His 2006 resignation from borough council occurred one year before his term was expired.

And his resignation Monday comes just two years and one month after he was appointed to the Lower Pottsgrove Board of Commissioners in June 2014, to replace Jonathan Spadt, who stepped down a month earlier.

Vlahos was elected to a full four-year term in November and his resignation means whomever is chosen to replace him will serve until “the next municipal election” at the end of 2017, according to Township Solicitor Charles D. Garner Jr.

The seat is then once again open in a general election for the remaining two years of the term, Garner explained.

Board Chairman Bruce Foltz said he and the rest of the board was “totally taken by surprise” by the resignation, which is they “really didn’t sit down and talk about how we want to handle replacing him.”

However Foltz said the township will accept applications for the next week or 10 days from those interested, as well as contact those who applied last year to replace Shawn Watson to see if they’re still interested in serving.

“We have to do something pretty quick,” said Foltz. “That 30 days doesn’t give you a lot of time.”

More recently, the board has been reaching out to the community in such occasions and Garner advised the board to make the process “as transparent as possible.”
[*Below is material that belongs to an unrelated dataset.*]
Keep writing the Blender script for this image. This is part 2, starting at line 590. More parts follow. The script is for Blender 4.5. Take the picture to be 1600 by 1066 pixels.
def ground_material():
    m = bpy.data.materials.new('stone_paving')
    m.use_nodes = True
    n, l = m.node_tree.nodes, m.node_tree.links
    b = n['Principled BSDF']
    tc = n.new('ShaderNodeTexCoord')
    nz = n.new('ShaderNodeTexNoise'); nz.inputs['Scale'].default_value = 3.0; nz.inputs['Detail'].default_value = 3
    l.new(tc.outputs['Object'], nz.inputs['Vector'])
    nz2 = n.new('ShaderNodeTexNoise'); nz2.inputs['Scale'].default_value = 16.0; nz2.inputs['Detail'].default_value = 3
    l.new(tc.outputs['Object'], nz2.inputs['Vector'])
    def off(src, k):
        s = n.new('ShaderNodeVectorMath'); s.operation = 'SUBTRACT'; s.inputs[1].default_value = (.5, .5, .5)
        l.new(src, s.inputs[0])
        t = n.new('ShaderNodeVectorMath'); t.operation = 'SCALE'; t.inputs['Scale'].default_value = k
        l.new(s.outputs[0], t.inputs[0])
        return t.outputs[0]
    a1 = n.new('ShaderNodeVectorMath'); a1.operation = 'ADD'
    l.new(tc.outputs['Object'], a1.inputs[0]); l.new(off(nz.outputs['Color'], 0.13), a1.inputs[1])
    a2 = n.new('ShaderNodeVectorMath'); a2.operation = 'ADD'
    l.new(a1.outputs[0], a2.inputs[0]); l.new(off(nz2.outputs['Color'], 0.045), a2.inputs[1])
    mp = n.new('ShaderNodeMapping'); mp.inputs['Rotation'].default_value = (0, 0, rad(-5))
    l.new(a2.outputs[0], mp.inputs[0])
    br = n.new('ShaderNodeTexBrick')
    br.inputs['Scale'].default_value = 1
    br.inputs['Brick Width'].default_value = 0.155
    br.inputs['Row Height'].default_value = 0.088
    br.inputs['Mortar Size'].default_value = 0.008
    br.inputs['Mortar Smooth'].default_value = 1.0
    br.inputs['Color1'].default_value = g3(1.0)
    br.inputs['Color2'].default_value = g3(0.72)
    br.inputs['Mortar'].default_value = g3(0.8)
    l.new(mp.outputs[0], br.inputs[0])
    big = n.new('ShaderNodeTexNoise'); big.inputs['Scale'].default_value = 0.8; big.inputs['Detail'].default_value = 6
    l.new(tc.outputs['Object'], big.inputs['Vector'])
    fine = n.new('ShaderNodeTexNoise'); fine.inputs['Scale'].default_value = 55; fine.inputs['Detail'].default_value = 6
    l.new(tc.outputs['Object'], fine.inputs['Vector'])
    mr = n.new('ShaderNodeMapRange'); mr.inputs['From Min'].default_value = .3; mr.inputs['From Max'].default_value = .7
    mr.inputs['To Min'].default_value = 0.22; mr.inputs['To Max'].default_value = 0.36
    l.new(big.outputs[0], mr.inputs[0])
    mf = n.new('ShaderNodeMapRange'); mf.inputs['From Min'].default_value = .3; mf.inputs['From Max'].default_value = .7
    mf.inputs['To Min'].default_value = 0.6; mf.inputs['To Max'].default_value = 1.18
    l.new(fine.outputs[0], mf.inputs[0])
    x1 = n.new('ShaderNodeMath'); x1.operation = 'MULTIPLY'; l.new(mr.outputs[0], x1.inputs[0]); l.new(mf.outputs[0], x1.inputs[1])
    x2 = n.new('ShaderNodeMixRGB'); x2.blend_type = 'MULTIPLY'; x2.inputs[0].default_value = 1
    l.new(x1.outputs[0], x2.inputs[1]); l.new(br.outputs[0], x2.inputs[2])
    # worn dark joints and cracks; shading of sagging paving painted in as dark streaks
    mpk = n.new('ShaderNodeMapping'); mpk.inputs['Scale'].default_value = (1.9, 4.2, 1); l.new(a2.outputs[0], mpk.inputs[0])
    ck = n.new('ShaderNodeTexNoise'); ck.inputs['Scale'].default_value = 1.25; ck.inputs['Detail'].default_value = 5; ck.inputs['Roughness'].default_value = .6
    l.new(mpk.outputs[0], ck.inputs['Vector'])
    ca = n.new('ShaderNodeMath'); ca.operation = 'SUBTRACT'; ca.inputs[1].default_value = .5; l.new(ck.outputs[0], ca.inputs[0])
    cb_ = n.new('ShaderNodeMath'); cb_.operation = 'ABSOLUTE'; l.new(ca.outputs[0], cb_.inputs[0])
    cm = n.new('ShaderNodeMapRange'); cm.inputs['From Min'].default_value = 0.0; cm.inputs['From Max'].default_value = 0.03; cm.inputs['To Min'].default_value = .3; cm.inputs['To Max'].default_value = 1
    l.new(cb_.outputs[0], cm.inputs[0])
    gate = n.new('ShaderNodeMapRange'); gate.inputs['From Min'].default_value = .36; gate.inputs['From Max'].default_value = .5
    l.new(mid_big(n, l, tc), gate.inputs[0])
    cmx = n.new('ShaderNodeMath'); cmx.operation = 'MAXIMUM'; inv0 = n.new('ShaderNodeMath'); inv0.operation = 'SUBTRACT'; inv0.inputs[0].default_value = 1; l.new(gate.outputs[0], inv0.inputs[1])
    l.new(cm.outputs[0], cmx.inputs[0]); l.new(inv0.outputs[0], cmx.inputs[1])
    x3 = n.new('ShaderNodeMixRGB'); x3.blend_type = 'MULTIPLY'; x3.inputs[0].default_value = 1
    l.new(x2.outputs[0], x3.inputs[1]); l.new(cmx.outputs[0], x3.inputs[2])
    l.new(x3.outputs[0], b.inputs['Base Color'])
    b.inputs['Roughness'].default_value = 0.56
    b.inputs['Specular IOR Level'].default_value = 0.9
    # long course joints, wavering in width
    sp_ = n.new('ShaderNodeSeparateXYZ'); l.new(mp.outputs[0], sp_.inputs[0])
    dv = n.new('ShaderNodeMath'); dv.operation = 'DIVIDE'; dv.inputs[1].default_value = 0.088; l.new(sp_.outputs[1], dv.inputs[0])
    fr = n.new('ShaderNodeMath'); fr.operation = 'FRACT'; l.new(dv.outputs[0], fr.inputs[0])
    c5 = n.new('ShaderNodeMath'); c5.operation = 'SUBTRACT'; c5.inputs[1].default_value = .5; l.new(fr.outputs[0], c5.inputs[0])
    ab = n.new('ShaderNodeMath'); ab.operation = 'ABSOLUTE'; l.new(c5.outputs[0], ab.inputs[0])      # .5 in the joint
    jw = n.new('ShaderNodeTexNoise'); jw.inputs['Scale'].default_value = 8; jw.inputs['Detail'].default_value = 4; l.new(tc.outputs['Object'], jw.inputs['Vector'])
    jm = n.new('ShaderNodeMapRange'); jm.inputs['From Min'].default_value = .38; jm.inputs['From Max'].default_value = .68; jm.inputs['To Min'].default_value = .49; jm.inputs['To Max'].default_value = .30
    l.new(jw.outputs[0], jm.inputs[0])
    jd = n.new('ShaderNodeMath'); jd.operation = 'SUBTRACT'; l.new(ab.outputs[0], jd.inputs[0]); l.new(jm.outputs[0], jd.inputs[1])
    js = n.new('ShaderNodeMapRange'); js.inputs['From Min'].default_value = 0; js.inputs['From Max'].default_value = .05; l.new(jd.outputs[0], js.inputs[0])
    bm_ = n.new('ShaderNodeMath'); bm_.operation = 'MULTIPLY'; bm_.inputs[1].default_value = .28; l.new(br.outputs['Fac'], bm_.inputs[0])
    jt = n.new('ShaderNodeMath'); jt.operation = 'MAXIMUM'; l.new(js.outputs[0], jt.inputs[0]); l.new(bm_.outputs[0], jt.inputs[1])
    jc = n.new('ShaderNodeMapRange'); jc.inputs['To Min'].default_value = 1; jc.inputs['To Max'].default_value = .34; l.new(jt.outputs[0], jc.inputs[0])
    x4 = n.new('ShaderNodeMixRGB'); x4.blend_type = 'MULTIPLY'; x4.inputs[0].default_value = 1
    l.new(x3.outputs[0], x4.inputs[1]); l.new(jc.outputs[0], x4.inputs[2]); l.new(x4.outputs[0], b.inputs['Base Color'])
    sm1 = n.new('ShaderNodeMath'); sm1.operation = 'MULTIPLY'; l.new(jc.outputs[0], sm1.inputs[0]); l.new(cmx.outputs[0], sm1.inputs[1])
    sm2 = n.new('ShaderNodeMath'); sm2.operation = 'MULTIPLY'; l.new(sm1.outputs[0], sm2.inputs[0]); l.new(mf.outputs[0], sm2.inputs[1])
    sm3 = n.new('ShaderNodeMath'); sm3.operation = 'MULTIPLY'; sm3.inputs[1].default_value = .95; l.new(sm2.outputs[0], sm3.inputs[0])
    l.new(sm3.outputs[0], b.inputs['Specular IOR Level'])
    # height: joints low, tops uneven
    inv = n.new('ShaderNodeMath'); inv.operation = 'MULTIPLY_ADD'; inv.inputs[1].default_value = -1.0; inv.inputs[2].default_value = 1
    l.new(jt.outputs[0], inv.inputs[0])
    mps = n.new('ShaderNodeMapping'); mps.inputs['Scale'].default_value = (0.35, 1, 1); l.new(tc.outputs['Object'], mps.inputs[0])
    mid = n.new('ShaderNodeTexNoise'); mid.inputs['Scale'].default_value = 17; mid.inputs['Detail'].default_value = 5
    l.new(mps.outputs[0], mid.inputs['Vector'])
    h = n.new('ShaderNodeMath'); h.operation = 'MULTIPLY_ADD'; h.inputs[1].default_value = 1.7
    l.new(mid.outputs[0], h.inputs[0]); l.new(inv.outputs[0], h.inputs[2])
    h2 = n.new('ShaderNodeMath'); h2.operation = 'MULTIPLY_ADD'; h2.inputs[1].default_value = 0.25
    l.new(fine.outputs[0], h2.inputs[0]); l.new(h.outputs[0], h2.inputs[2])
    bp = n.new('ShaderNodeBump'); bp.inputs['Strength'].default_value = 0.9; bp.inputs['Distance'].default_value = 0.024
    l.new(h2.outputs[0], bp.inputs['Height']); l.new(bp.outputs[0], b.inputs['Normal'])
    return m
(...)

When Ray Lopez was chosen to replace Shawn Watson – who resigned in September 2015, after The Mercury revealed he had a long list of unpaid taxes, including to the township and school district – applications were sought.

Five people applied and Lopez was chosen from among those applicants.

The others who applied were Charles Nippert, Justin Valentine, Robert Franciose, and B. Scott Fulmer.

By contrast, when Vlahos was appointed in 2014, there was no open application process and he was simply selected by the four remaining commissioners.

And in February 2015, when James Kaiser resigned, former West Pottsgrove police chief Earl Swavely Jr. was appointed without seeking any applicants.

Legally, the board’s only obligation is to choose a replacement within 30 days, said Garner.

The board can ask for new applicants, choose from among the four who applied last year or make an entirely different choice, Garner said.

The only regularly scheduled commissioners meeting that falls within the 30-day window is on Thursday, May 19.

If the board has not decided by then, said Garner, is must schedule a special meeting. If it does not act, a judge can appoint a replacement.

“I have enjoyed serving the people of Lower Pottsgrove Township over the past two and a half years,” Vlahos wrote in his resignation letter. “To the residents of Lower Pottsgrove, thank you for your trust over the past several years.”